La otra estrategia empleada es la de convertir a los habitantes en meros esclavos dependientes de la voluntad del régimen. Se vive en torno a las dádivas y oportunidades que se dan, por ende –y esto es un elemento supremamente macabro- cuestionar una gestión, protestar ante las carencias o exigir ciertas mejoras, puede implicar la eliminación del acceso a los servicios básicos. Es una perversión explotar las necesidades para transformar a las personas en actores que para subsistir tienen que tener obediencia plena a los dictámenes de la clase gobernante, so pena de ser encarcelados, humillados por comisarios de civil o fustigados en los medios de propaganda.
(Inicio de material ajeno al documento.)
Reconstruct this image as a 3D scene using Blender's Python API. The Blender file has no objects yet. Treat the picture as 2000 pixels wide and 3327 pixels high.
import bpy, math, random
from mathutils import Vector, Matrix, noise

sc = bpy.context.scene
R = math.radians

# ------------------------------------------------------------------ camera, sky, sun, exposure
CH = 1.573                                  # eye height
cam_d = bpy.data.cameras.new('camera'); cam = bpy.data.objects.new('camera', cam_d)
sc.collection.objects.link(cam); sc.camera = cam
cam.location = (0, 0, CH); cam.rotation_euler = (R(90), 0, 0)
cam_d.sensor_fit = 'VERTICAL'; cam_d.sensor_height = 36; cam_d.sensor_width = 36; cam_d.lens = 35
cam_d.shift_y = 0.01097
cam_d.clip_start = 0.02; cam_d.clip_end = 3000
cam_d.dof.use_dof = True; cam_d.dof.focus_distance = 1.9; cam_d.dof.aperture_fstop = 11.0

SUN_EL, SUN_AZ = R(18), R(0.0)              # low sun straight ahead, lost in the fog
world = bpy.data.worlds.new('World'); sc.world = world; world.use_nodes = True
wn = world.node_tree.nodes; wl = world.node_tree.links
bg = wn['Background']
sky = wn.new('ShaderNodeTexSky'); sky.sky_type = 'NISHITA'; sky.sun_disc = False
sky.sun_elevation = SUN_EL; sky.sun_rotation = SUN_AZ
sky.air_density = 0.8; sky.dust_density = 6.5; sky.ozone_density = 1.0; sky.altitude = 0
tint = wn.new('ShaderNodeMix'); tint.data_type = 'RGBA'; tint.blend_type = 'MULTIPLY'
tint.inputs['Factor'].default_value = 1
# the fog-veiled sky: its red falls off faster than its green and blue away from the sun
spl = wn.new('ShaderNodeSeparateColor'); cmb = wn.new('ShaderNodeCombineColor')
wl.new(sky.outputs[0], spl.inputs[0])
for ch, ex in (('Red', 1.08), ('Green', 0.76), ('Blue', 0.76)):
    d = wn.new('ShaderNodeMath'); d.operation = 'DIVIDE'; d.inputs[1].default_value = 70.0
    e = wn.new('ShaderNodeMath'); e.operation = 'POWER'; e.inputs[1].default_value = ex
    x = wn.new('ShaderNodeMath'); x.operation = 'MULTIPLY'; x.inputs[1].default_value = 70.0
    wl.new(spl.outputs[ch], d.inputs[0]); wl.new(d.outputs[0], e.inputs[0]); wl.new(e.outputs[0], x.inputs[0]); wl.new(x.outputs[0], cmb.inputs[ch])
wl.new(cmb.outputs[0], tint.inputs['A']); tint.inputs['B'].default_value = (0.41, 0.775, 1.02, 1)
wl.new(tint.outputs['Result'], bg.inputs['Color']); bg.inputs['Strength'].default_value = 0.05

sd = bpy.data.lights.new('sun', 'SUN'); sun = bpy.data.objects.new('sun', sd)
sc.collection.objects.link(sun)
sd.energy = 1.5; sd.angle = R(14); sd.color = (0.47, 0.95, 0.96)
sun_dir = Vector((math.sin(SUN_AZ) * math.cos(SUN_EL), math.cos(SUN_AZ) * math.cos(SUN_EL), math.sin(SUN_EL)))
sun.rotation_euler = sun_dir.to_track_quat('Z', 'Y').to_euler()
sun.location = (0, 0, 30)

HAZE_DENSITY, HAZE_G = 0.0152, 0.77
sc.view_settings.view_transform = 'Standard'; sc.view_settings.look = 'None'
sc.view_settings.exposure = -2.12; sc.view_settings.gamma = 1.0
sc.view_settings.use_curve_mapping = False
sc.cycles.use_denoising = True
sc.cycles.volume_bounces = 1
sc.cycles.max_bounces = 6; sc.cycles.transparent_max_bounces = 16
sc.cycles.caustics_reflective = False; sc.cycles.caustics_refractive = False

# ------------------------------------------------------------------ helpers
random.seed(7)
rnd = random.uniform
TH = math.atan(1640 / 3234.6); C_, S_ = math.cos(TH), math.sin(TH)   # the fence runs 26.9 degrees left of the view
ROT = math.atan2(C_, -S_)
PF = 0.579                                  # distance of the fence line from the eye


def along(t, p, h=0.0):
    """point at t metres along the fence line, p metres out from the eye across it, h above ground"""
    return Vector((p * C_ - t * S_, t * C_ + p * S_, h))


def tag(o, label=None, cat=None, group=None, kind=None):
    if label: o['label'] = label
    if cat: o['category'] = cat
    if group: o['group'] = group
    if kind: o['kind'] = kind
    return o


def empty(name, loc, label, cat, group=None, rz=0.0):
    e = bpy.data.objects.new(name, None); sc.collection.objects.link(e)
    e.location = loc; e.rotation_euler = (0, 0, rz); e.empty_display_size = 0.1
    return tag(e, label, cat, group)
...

Aunque el recuerdo de la democracia luce empolvado para las nuevas generaciones y la propaganda impide que los individuos disciernan, se está dando un fenómeno curioso que tiene en vilo al régimen. Ya no se manifiesta por más comida, por techo, por agua o por trabajo, sino por un cambio de sistema. La retórica de culpar a actores foráneos por las carencias pareciera no tener asidero ni convencer, mientras se pierde el miedo. El nuevo temeroso es el gobierno que nota que las protestas aumentan, pese a que traten de ocultarlo. La manifestación del 15 de noviembre fue boicoteada, pero el comienzo del final de la pesadilla ha llegado. La gente quiere democracia y eso no lo oculta un aumento en los rubros que se adjudican en una libreta. Más temprano que tarde en el malecón se verá la salida del sol, que con su luminosidad se apropia de las aguas de un mar que empieza a notarse bravío.